_Problem details_. In this exercise, the entries below include pictures. Repeat exactly the lines from the line with "Build this scene" to the line with "sc.cycles.use_denoising = True;", including both, but without the pictures.

_Dataset records_.
>>
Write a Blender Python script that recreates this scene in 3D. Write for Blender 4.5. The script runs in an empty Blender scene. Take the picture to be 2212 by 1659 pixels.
<<
>>
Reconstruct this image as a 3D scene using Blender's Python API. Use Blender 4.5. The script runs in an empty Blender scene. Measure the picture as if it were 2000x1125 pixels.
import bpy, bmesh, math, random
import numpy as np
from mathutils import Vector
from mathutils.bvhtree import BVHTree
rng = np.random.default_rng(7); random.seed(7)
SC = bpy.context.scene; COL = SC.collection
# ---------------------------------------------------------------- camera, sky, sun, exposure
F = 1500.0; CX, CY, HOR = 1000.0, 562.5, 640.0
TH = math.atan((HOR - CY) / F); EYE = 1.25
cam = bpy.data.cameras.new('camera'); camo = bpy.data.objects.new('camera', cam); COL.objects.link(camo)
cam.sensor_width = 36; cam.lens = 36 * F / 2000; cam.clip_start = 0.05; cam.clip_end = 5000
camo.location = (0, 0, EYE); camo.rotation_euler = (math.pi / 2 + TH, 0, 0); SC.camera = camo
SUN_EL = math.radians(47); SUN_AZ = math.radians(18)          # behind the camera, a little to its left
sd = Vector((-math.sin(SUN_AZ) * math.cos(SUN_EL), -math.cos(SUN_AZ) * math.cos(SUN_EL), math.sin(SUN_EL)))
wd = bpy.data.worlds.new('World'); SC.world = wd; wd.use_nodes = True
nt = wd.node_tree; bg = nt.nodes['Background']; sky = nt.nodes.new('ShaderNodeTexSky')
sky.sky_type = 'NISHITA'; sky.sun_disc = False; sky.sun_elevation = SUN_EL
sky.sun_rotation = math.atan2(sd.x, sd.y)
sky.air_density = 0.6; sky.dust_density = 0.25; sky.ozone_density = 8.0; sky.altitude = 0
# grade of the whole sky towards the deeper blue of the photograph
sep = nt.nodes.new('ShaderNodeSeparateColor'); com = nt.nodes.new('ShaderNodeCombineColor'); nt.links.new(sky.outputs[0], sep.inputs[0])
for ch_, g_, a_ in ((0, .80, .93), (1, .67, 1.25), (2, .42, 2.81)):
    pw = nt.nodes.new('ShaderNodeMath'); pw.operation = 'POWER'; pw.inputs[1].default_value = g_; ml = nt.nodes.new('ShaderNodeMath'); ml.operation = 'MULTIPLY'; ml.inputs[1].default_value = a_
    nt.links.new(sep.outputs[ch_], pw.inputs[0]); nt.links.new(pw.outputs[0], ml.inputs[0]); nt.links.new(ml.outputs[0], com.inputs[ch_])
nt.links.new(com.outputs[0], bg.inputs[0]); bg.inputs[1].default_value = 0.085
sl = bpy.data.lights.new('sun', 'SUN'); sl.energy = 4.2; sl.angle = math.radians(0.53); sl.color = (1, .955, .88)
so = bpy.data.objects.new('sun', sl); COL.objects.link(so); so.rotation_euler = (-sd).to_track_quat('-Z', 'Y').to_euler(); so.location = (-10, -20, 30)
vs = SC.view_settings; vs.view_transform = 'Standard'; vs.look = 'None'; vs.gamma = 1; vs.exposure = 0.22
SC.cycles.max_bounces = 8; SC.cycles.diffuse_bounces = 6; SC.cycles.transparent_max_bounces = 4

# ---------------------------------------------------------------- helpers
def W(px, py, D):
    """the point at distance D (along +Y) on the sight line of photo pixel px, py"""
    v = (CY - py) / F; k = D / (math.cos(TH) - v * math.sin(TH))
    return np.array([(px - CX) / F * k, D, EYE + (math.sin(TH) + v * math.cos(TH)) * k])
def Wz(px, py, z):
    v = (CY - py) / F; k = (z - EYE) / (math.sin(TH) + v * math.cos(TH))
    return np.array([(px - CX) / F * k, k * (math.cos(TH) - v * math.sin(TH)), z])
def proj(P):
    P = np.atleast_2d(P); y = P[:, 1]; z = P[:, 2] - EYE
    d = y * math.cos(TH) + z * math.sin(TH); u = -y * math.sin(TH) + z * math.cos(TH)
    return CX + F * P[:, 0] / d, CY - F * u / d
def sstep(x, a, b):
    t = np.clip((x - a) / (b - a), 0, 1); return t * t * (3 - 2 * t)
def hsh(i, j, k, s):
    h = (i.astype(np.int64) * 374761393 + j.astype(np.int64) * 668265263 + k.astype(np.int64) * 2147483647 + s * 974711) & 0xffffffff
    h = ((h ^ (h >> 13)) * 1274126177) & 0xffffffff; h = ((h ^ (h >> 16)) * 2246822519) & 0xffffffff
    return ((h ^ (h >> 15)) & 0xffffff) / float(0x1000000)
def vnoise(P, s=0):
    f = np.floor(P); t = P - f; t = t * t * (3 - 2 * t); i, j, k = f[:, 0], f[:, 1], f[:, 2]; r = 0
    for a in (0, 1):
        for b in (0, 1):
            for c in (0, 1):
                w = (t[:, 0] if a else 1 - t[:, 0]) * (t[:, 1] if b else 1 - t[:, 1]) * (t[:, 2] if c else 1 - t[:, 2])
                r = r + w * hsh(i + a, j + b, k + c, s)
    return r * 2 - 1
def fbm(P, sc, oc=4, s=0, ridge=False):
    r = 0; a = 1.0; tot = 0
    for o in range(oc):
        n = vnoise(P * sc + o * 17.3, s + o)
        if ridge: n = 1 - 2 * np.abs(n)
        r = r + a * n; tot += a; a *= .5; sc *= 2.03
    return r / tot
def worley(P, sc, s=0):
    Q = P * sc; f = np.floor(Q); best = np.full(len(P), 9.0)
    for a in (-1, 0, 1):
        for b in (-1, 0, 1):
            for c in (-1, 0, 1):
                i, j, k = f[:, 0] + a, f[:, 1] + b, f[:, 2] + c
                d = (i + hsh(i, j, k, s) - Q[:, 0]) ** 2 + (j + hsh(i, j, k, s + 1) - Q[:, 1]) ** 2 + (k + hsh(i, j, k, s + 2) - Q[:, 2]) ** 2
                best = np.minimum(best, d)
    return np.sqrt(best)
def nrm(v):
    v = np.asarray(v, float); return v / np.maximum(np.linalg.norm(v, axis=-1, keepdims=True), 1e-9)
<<
>>
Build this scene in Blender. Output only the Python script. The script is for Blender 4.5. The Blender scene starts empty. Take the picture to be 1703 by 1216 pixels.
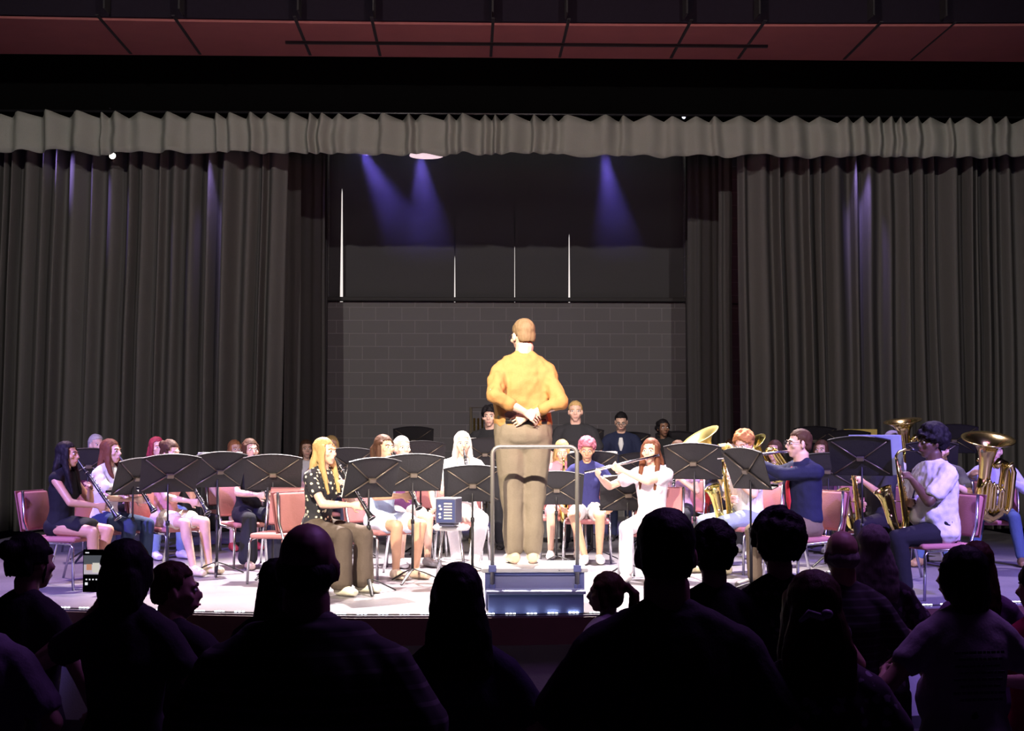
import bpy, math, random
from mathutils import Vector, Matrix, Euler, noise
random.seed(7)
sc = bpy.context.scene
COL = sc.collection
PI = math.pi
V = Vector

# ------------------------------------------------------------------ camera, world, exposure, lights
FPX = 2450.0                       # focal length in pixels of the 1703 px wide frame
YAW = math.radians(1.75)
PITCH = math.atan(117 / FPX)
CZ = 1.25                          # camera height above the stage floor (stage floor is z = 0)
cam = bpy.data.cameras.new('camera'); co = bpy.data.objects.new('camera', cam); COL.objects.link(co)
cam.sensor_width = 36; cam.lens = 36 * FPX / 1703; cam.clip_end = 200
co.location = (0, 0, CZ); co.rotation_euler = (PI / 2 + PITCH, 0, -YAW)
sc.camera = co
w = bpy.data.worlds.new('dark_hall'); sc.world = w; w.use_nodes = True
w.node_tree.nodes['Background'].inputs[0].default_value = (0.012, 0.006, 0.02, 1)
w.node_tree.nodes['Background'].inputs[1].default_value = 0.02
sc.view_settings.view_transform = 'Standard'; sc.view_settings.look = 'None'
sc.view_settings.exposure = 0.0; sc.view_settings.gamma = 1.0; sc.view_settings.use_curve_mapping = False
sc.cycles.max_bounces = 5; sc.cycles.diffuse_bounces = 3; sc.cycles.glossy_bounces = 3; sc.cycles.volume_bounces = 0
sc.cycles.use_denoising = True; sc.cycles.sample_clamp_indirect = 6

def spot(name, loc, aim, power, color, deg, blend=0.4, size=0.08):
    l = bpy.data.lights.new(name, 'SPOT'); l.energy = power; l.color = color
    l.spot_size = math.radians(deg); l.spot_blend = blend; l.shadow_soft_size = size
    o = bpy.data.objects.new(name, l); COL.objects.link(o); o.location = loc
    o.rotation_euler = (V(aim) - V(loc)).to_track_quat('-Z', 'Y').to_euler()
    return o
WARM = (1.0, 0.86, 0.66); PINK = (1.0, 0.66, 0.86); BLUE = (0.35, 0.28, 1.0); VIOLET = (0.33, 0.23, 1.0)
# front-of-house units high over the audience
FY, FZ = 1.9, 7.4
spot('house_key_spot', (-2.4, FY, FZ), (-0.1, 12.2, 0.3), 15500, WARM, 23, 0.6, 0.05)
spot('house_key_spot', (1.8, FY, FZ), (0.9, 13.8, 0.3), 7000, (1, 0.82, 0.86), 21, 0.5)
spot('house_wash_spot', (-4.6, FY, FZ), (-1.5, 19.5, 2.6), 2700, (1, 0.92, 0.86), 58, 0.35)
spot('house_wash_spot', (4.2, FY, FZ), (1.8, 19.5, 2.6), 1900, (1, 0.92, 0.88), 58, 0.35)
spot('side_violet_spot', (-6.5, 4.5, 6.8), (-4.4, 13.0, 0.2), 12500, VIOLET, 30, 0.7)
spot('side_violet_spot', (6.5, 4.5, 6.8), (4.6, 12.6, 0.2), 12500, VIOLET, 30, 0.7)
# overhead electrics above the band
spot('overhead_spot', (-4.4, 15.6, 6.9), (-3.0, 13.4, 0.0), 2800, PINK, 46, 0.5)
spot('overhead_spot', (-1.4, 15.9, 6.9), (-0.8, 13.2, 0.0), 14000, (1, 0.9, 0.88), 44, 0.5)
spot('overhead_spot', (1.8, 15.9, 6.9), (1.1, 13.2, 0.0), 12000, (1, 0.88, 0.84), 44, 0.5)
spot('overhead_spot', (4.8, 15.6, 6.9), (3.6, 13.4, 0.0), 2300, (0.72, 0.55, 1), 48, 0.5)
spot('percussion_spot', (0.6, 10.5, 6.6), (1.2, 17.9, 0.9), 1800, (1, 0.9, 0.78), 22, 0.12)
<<
_Task solution_.
Build this scene in Blender. Output only the Python script. The script is for Blender 4.5. The Blender scene starts empty. Take the picture to be 1703 by 1216 pixels.
import bpy, math, random
from mathutils import Vector, Matrix, Euler, noise
random.seed(7)
sc = bpy.context.scene
COL = sc.collection
PI = math.pi
V = Vector

# ------------------------------------------------------------------ camera, world, exposure, lights
FPX = 2450.0                       # focal length in pixels of the 1703 px wide frame
YAW = math.radians(1.75)
PITCH = math.atan(117 / FPX)
CZ = 1.25                          # camera height above the stage floor (stage floor is z = 0)
cam = bpy.data.cameras.new('camera'); co = bpy.data.objects.new('camera', cam); COL.objects.link(co)
cam.sensor_width = 36; cam.lens = 36 * FPX / 1703; cam.clip_end = 200
co.location = (0, 0, CZ); co.rotation_euler = (PI / 2 + PITCH, 0, -YAW)
sc.camera = co
w = bpy.data.worlds.new('dark_hall'); sc.world = w; w.use_nodes = True
w.node_tree.nodes['Background'].inputs[0].default_value = (0.012, 0.006, 0.02, 1)
w.node_tree.nodes['Background'].inputs[1].default_value = 0.02
sc.view_settings.view_transform = 'Standard'; sc.view_settings.look = 'None'
sc.view_settings.exposure = 0.0; sc.view_settings.gamma = 1.0; sc.view_settings.use_curve_mapping = False
sc.cycles.max_bounces = 5; sc.cycles.diffuse_bounces = 3; sc.cycles.glossy_bounces = 3; sc.cycles.volume_bounces = 0
sc.cycles.use_denoising = True; sc.cycles.sample_clamp_indirect = 6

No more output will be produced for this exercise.